Carne e pedra

Uma notícia me chamou a atenção hoje. Na Avenida 23 de Maio, em São Paulo, um porco caiu de um veículo em movimento e foi atropelado (ver imagem).

Richard Sennett, importante sociólogo norte-americano, escreveu um livro bem interessante, publicado no Brasil há alguns anos, chamado Carne e Pedra. Nele, Sennett discute a relação entre o corpo (humano) e a cidade, a metrópole.

São Paulo, das cidades brasileiras que conheço, é uma das que mais me dá a sensação de concreto: não no sentido de algo sólido, obviamente, mas no estrito sentido de que é uma cidade absolutamente moldada à imagem do concreto, esse material que tenta imitar, humanamente, a “solidez” da natureza (o concreto, nesse sentido, é um exemplo de natureza humanizada). Refiro-me à pouca proporção entre verde/cinza, o que, decerto, não deve ser “privilégio” só da capital paulista. Mas, seu tom cinza sempre me amedrontou.

O contraste entre o cinza e a pele limpidamente rosa do porco me fez lembrar, mais uma vez, desse abismo que as cidades impõem entre o orgânico e o inorgânico, entre o corpo e o concreto. No caso do animal em questão, o dilema é ainda mais paroxístico, pois o porco, apesar de um “ser vivo”, seria, muito provavelmente, abatido pelo seu proprietário – que, aliás, como diz a matéria que eu li, “fugiu do local”.

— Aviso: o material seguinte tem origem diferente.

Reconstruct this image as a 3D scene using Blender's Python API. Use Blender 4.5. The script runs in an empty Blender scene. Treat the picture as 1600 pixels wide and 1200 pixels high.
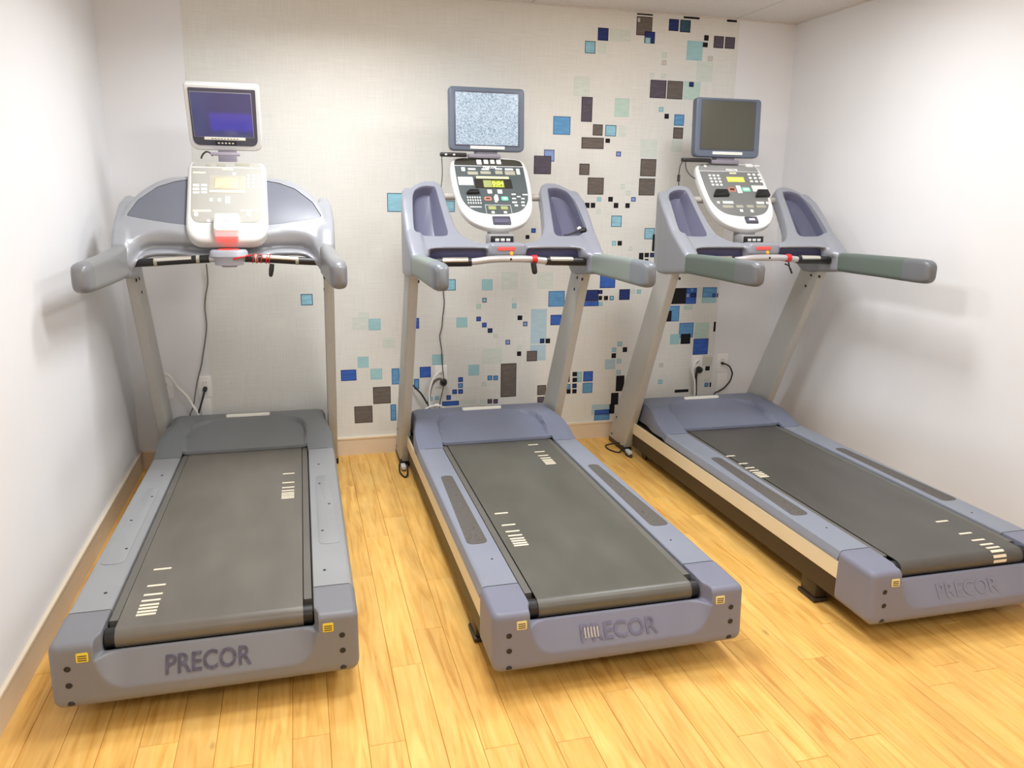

O porco, nesse quixotesco acontecimento, só me fez lembrar do quão impregnados de “cinza” nós estamos. Sua situação [a do porco] é ainda pior que a dos cachorros de rua, frequentemente atropelados por motoristas apressados, com olhar fixo no cinza do horizonte (aliás, dentro do próprio carro é cinza…). Sua situação é pior pois ele é um objeto em sentido duplo: ao ser alimento (objeto-carne, bacon, etc.), e ao ser, aí sim como qualquer outro de nós, mais um corpo frágil na cidade.